Written by: Jon
A country album, with tinges of psyche rock and ambitiously composed and performed instrumental backing for introspective, occasionally quirky lyrics? “Tell Me The Place” is all of this and more, a crafted, sumptuous collection of songs from a musician whose ability is inversely proportionate to his level of recognition as a songwriter and performer. Urban Farm Hand, or Ben Seal as everyone else knows him, resolutely fails to disappoint throughout the 11 tracks that constitute his second album, partly because as a sometime producer for other artistes, his songs are possessed of a practised studio glow that holds all the pieces of his aural jigsaws together. The other reason is the songs themselves, tales of quite real experience, of triumph, adversity and most things in between, songs that contain emotional depth although are never quite overwrought.
The album begins with the sound of a creaking melodeon and a confessional lyric :”I’ve been drinking whisky and fighting / but mostly with myself ” sings Ben in a voice that, while its tone is light and tuneful, contains sentiments more readily expressed in the rasping baritone of (it seems an obvious comparison) Tom Waits.
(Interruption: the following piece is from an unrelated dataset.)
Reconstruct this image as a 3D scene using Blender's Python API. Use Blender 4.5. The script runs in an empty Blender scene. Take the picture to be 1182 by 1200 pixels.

But what other influences and themes are contained in Urban Farm Hand’s music? Some albums can seem as if they were recorded in approximately the amount of time it takes to listen to them. “Tell Me The Place” has the feel of having taken over a year to complete, perhaps as Ben Seal recorded songs and either reworked or abandoned them in favour of other tracks. Whether for this or some other reasons, the 11 songs on the album seem like a ‘best of’ from a series of recording sessions rather than a planned and cohesive song collection, something that adds a subtle dynamic to the album.
The song titles seem somewhat melodramatic at a first glance – “The Crushing Lows”, “The Cruel Father”, “Portrait Of A Careworn Mind”, and others, but the mood of the album isn’t so introspective as these might suggest. The swaying rhythms of “Never Came Back To Me” seem thrown together and the song only seems to work by chance as opposed to design, and as it breaks up into a sound collage of rattling guitars and haphazard percussion, the realisation that it has been composed down to the very last drum and guitar notes then that only confirms Ben Seal’s status as a talent unjustly hidden from us. The album title track is an easy on the ear folk number enlivened with sound effects that add an unpredictable punctuation to an already intricate track, and while he may never enjoy the acclaim of Tom Waits or any other of his influences, Ben Seal probably knows that he has made an album that will resonate with anyone that actually gets to hear it.